Microstructure and mechanical properties of hot-extruded Mg–2Zn-xGa (x=1, 3, 5 and 7 wt.%) alloys

Abstract

The effects of Ga content on the microstructure and mechanical properties of the hot-extruded Mg–2Zn-xGa alloys (x = 1, 3, 5 and 7 wt%) were investigated. The microstructure was characterized using X-ray diffraction spectroscopy (XRD), optical microscope (OM), scanning electron microscope (SEM), transmission electron microscope (TEM) and electron back-scattered diffractometer (EBSD). The results showed that the Mg–2Zn-xGa alloys were mainly composed of α-Mg matrix phase and Mg5Ga2 precipitates. The grains were continuously refined from 28.6 μm to 16.4 μm with increasing Ga content from 1 wt% to 7 wt%. The amount of micron-scale and nano-scale Mg5Ga2 precipitates increased with increasing Ga content and they were distributed both at the grain boundaries and inside the grain interiors.
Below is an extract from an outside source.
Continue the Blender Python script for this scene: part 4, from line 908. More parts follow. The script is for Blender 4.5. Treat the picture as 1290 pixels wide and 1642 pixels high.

The tensile tests revealed that the addition of Ga element significantly enhanced the yield strength (YS) and ultimate tensile strength (UTS) due to the synergistic effects of refinement strengthening and precipitation strengthening. This strengthening effect was positively correlated with Ga content. The elongation (EL) firstly increased as Ga content increased from 1 wt% to 5 wt% and then decreased as Ga content further increased to 7 wt% because of the formation of excessive Mg5Ga2 precipitates.